Why MSCI reweighting matters — how index mechanics can create forced selling
Major indexes like MSCI determine whether a stock is included and how much weight it carries. Many passive funds and ETFs simply track those weights. If MSCI decides to exclude a company or sharply reduce its weight, passive trackers must sell the shares to match the new index composition. Those sales can push prices down further, especially when liquidity is thin.
Estimating the scale of those flows requires looking at the company’s index weight and how much money sits in funds that track that index. For a widely held name, forced flows can run from several hundred million dollars to multiple billions. For a smaller name or one with limited passive ownership, the number could be much lower. Uncertainty is large because public data on who holds what changes daily and managers sometimes rebalance over several days to avoid market disruption.
Crucially, MSCI reviews and reweights on a timetable. A decision to change status is not instantaneous market news until MSCI announces it. That delay gives traders time to hedge or adjust positions — and gives index providers room to phase changes to limit disruption. Cantor’s point, echoed in the FT, is that the mere possibility of reweighting does not automatically equal an immediate flood of forced selling.
Inside Cantor’s cut — what likely drove the 60% reduction
A cut of that size usually reflects one or more of three forces: lower revenue or profit expectations, a higher discount rate or risk premium applied to future cash flows, and a steeper discount for illiquidity or execution risk if the firm believes forced sales are possible.
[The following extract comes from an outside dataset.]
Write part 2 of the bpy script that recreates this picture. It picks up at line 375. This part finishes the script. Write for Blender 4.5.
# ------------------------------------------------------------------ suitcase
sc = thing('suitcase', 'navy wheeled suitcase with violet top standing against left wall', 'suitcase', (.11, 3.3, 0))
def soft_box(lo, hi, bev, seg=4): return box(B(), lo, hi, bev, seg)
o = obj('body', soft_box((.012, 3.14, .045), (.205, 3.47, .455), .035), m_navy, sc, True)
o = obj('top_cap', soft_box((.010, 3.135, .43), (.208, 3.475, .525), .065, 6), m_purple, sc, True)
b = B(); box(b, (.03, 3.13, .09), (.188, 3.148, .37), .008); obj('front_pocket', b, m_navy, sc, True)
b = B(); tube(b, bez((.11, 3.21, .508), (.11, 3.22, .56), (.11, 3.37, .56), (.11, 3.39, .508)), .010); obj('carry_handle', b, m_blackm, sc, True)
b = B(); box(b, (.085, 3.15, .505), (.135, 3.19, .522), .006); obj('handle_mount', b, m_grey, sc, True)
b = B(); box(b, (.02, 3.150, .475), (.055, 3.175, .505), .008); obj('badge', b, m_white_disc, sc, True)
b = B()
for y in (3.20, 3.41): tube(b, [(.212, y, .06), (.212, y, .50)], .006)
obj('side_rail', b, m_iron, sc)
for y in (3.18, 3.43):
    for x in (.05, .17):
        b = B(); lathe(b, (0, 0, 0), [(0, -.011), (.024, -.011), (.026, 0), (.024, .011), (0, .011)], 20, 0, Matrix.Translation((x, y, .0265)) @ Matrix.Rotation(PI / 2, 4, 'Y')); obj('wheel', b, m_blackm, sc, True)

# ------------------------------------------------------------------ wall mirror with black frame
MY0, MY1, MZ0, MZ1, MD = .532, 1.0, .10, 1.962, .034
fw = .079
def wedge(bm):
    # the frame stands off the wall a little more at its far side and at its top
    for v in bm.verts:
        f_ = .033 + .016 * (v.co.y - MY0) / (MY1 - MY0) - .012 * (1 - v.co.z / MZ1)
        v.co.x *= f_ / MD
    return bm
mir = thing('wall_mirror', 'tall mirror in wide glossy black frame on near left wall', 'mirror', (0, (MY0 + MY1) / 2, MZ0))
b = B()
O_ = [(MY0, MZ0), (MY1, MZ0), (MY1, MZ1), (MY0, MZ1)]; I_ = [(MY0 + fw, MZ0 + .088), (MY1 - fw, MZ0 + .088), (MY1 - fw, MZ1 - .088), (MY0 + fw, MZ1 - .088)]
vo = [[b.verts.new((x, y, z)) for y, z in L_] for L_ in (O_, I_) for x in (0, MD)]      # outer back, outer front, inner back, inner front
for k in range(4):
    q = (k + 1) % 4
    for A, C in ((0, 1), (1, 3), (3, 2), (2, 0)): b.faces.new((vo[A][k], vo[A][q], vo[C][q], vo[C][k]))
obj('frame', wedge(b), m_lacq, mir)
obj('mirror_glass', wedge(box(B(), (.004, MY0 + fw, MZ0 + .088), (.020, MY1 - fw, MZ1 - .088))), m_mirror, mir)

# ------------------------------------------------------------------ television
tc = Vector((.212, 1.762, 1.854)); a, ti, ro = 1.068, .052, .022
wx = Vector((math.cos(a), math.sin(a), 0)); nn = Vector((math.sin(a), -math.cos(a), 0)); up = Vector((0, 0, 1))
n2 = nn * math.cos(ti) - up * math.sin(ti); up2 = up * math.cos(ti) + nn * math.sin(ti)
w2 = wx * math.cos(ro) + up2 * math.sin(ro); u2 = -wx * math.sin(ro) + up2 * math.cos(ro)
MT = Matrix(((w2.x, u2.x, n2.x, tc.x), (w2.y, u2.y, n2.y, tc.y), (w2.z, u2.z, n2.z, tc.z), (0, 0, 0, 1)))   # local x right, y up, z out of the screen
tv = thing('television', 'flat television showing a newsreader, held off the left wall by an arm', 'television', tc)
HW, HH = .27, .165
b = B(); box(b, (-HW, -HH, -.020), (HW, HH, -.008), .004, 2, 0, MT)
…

Given Cantor’s public messaging downplaying forced‑sale fears, the firm probably leaned on more conservative business assumptions: slower growth, worse margins, or a weaker recovery timeline. They may also have raised the discount applied to cash flows to reflect higher macro risk or financing stress. Another plausible driver is a reassessment of the share count — for example, if dilution or structured securities reduce the per‑share claim on assets.
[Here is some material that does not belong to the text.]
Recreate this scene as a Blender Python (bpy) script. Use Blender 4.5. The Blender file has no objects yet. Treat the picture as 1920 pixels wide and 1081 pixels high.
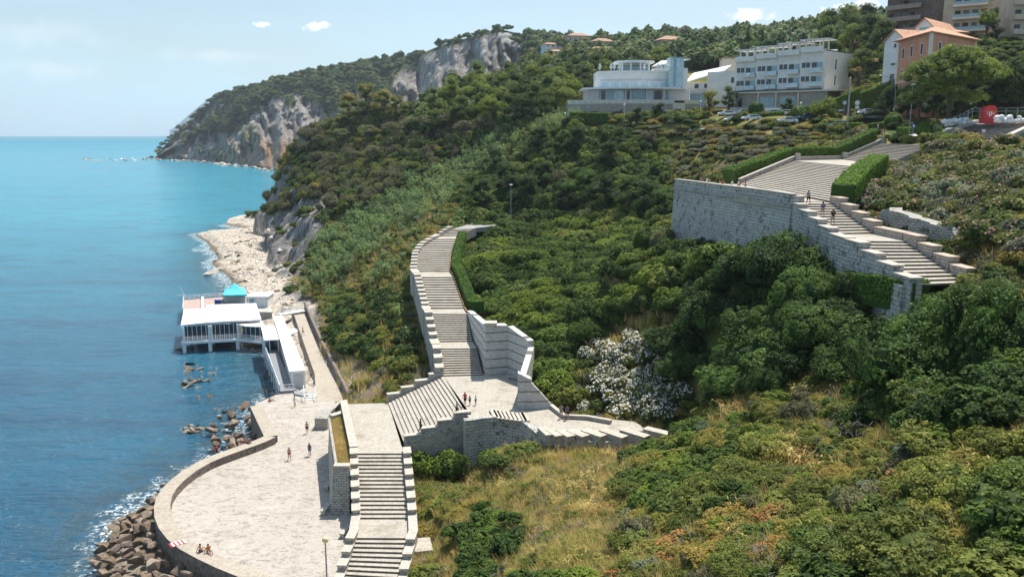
HAZE = 0.00008; EXPO = 0.48
import bpy, bmesh, math, random
import numpy as np
from mathutils import Vector, Matrix
from mathutils.geometry import delaunay_2d_cdt
random.seed(7); RS = np.random.RandomState(11)
R = math.radians
sc = bpy.context.scene
COL = sc.collection
# ---------------------------------------------------------------- camera model
PIT = math.atan(292.5/1600); SP, CP = math.sin(PIT), math.cos(PIT); CH = 44.0
def at(u, v, t=None, z=None):
    """a point of the place, from where it is seen (u, v) and its depth t or its height z"""
    yc = (540.5-v)/1600
    if t is None: t = (CH-z)/(SP-yc*CP)
    return Vector(((u-960)/1600*t, t*(CP+yc*SP), CH+t*(-SP+yc*CP)))
def proj(x, y, z):
    t = y*CP-(z-CH)*SP
    yc = (y*SP+(z-CH)*CP)/t
    return 960+1600*x/t, 540.5-1600*yc, t
cam = bpy.data.cameras.new('camera'); co = bpy.data.objects.new('camera', cam); COL.objects.link(co)
co.location = (0, 0, CH); co.rotation_euler = (math.pi/2-PIT, 0, 0)
cam.sensor_width = 36; cam.lens = 30; cam.clip_start = 1; cam.clip_end = 60000
sc.camera = co
# ---------------------------------------------------------------- noise
def _h(ix, iy, s):
    n = (ix.astype(np.int64)*374761393+iy.astype(np.int64)*668265263+s*974634777) & 0x7fffffff
    n = ((n ^ (n >> 13))*1274126177) & 0x7fffffff
    return ((n ^ (n >> 16)) & 0xffff)/65535.0
def vnoise(x, y, s=0):
    x = np.asarray(x, float); y = np.asarray(y, float)
    ix = np.floor(x); iy = np.floor(y); fx = x-ix; fy = y-iy
    fx = fx*fx*(3-2*fx); fy = fy*fy*(3-2*fy)
    a = _h(ix, iy, s); b = _h(ix+1, iy, s); c = _h(ix, iy+1, s); d = _h(ix+1, iy+1, s)
    return (a*(1-fx)+b*fx)*(1-fy)+(c*(1-fx)+d*fx)*fy
def fbm(x, y, s=0, o=4):
    r = 0; a = .5
    for k in range(o):
        r = r+a*vnoise(np.asarray(x)*2**k, np.asarray(y)*2**k, s+k*17); a *= .5
    return r
def sstep(a, b, x):
    t = np.clip((x-a)/(b-a), 0, 1); return t*t*(3-2*t)
# ---------------------------------------------------------------- tagging
def tag(o, label=None, cat=None, group=None, kind=None):
    if label: o['label'] = label
    if cat: o['category'] = cat
    if group: o['group'] = group
    if kind: o['kind'] = kind
    return o
def empty(name, loc, label=None, cat=None, group=None, rz=0):
    o = bpy.data.objects.new(name, None); COL.objects.link(o)
    o.location = loc; o.rotation_euler = (0, 0, rz); o.empty_display_size = .3
    return tag(o, label, cat, group)
def copy_tree(o, parent=None):
    c = o.copy(); COL.objects.link(c); c.parent = parent
    for ch in o.children: copy_tree(ch, c)
    return c
# ---------------------------------------------------------------- mesh builder
def auto_uv(me):
    """UVs in metres: along the wall and up it, or in plan on flat faces"""
    nl = len(me.loops)
    if nl == 0: return
    lv = np.empty(nl, np.int32); me.loops.foreach_get('vertex_index', lv)
    cov = np.empty(len(me.vertices)*3); me.vertices.foreach_get('co', cov); cov = cov.reshape(-1, 3)
    nf = len(me.polygons); n = np.empty(nf*3); me.polygons.foreach_get('normal', n); n = n.reshape(-1, 3)
    tot = np.empty(nf, np.int32); me.polygons.foreach_get('loop_total', tot)
    ln = np.repeat(n, tot, axis=0); p = cov[lv]
    t = np.stack([-ln[:, 1], ln[:, 0]], 1); L = np.linalg.norm(t, axis=1); flat = L < .35
    t = t/np.maximum(L, 1e-6)[:, None]
    uv = np.empty((nl, 2)); uv[:, 0] = p[:, 0]*t[:, 0]+p[:, 1]*t[:, 1]; uv[:, 1] = p[:, 2]
    uv[flat] = p[flat][:, :2]
    l = me.uv_layers.new(name='UVMap'); l.data.foreach_set('uv', uv.ravel())
class MB:
    def __init__(s): s.v = []; s.f = []; s.m = []
    def add(s, vs, fs, m=0):
        b = len(s.v); s.v += [tuple(p) for p in vs]; s.f += [tuple(b+i for i in f) for f in fs]; s.m += [m]*len(fs); return s
    def box(s, x0, x1, y0, y1, z0, z1, M=None, m=0):
        vs = [Vector((x, y, z)) for z in (z0, z1) for y in (y0, y1) for x in (x0, x1)]
        if M: vs = [M @ p for p in vs]
        return s.add(vs, [(0, 2, 3, 1), (4, 5, 7, 6), (0, 1, 5, 4), (2, 6, 7, 3), (0, 4, 6, 2), (1, 3, 7, 5)], m)
    def prism(s, poly, z0, z1, m=0, top=True, bot=True):
        """poly: list of (x, y[, ztop]) ; z1 may be None to take ztop, z0 may be a list"""
        n = len(poly); zt = [p[2] if z1 is None else z1 for p in poly]; zb = z0 if isinstance(z0, (list, tuple)) else [z0]*n
        a = sum(poly[i][0]*poly[(i+1) % n][1]-poly[(i+1) % n][0]*poly[i][1] for i in range(n))
        idx = list(range(n)) if a > 0 else list(range(n))[::-1]
        vs = [(poly[i][0], poly[i][1], zb[i]) for i in idx]+[(poly[i][0], poly[i][1], zt[i]) for i in idx]
        fs = [(i, (i+1) % n, n+(i+1) % n, n+i) for i in range(n)]
        if bot: fs.append(tuple(range(n))[::-1])
        if top: fs.append(tuple(range(n, 2*n)))
        return s.add(vs, fs, m)
    def tube(s, pts, rs, n=8, m=0, cap=True):
        pts = [Vector(p) for p in pts]; rs = rs if isinstance(rs, (list, tuple)) else [rs]*len(pts); vs = []
        ref = None
        for i, p in enumerate(pts):
            d = (pts[min(i+1, len(pts)-1)]-pts[max(i-1, 0)]).normalized()
            if ref is None: ref = d.orthogonal().normalized()
            a = (ref-d*ref.dot(d)).normalized(); b = d.cross(a); ref = a
            vs += [p+(a*math.cos(k*2*math.pi/n)+b*math.sin(k*2*math.pi/n))*rs[i] for k in range(n)]
        fs = [(i*n+k, i*n+(k+1) % n, (i+1)*n+(k+1) % n, (i+1)*n+k) for i in range(len(pts)-1) for k in range(n)]
        if cap: fs += [tuple(range(n))[::-1], tuple(range((len(pts)-1)*n, len(pts)*n))]
        return s.add(vs, fs, m)
    def lathe(s, prof, n=16, c=(0, 0), m=0):
        vs = [(c[0]+r*math.cos(k*2*math.pi/n), c[1]+r*math.sin(k*2*math.pi/n), z) for r, z in prof for k in range(n)]
        fs = [(i*n+k, i*n+(k+1) % n, (i+1)*n+(k+1) % n, (i+1)*n+k) for i in range(len(prof)-1) for k in range(n)]
        fs += [tuple(range(n))[::-1], tuple(range((len(prof)-1)*n, len(prof)*n))]
        return s.add(vs, fs, m)
    def bar(s, a, b, w, h, m=0):
        a = Vector(a); b = Vector(b); d = b-a; L = d.length; d.normalize()
        x = d.cross(Vector((0, 0, 1)));  x = x.normalized() if x.length > 1e-4 else Vector((1, 0, 0)); z = x.cross(d)
        vs = [p+x*(i*w/2)+z*(j*h/2) for p in (a, b) for i, j in ((-1, -1), (1, -1), (1, 1), (-1, 1))]
        return s.add(vs, [(0, 1, 2, 3)[::-1], (4, 5, 6, 7), (0, 4, 5, 1)[::-1], (1, 5, 6, 2)[::-1], (2, 6, 7, 3)[::-1], (3, 7, 4, 0)[::-1]], m)
    def build(s, name, mat, parent=None, label=None, cat=None, group=None, kind=None, smooth=False, loc=None, bevel=0, uv=True):
        me = bpy.data.meshes.new(name); me.from_pydata(s.v, [], s.f)
        for mm in (mat if isinstance(mat, (list, tuple)) else [mat]): me.materials.append(mm)
        me.polygons.foreach_set('material_index', s.m)
        bm = bmesh.new(); bm.from_mesh(me)
        if bevel:
            bmesh.ops.bevel(bm, geom=[e for e in bm.edges if len(e.link_faces) == 2 and e.calc_face_angle(0) > .6], offset=bevel, segments=1, affect='EDGES')
        bmesh.ops.recalc_face_normals(bm, faces=bm.faces); bm.to_mesh(me); bm.free()
        if smooth: me.polygons.foreach_set('use_smooth', [True]*len(me.polygons))
        if uv: auto_uv(me)
        o = bpy.data.objects.new(name, me); COL.objects.link(o)
        if parent: o.parent = parent
        if loc: o.location = loc
        return tag(o, label, cat, group, kind)
def rel(parent, pts):
    """world points into the frame of a thing that is not rotated"""
    L = parent.location; return [tuple(Vector(p)-L) for p in pts]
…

We don’t see a crowd of other firms matching Cantor’s severity yet. Market consensus, where visible, still looks closer to the old valuation than to Cantor’s new target. That leaves Cantor as a clear outlier on the bearish end. Outliers can be right because they spotted a hidden risk — or wrong because they were prematurely pessimistic. The market will judge over the coming weeks as fresh data arrives and as index providers clarify status.
Practical implications for investors — scenarios and watchpoints
For holders, the main choices are mental: accept that downside risk increased and reassess position size, or treat the move as a buying opportunity if you believe Cantor overstated the risks. For portfolio managers, liquidity management matters: consider slicing trades to avoid signaling, watch margin and financing costs, and be ready for wider spreads in short windows.
Two clear scenarios matter. If MSCI retains or only slightly trims the name, the situation is mainly about fundamentals and sentiment — the stock could stabilise if upcoming results or guidance beat reduced expectations. If MSCI excludes the name, passive outflows could press prices further, at least temporarily, until opportunistic buyers step in. Keep an eye on official MSCI communications, block trade activity, and any large scale hedge fund positioning that could amplify moves.
In sum: Cantor’s cut is a meaningful negative signal and raises risk. But the firm’s simultaneous downplaying of forced‑sale mechanics suggests this may be a valuation call more than a prediction of immediate technical collapse. Investors should watch index notices, trading volumes and upcoming company updates. For risk‑tolerant buyers, a sharp, liquidity‑driven drop could present a selective opportunity; for risk‑averse holders, trimming into calmer markets may be the prudent move.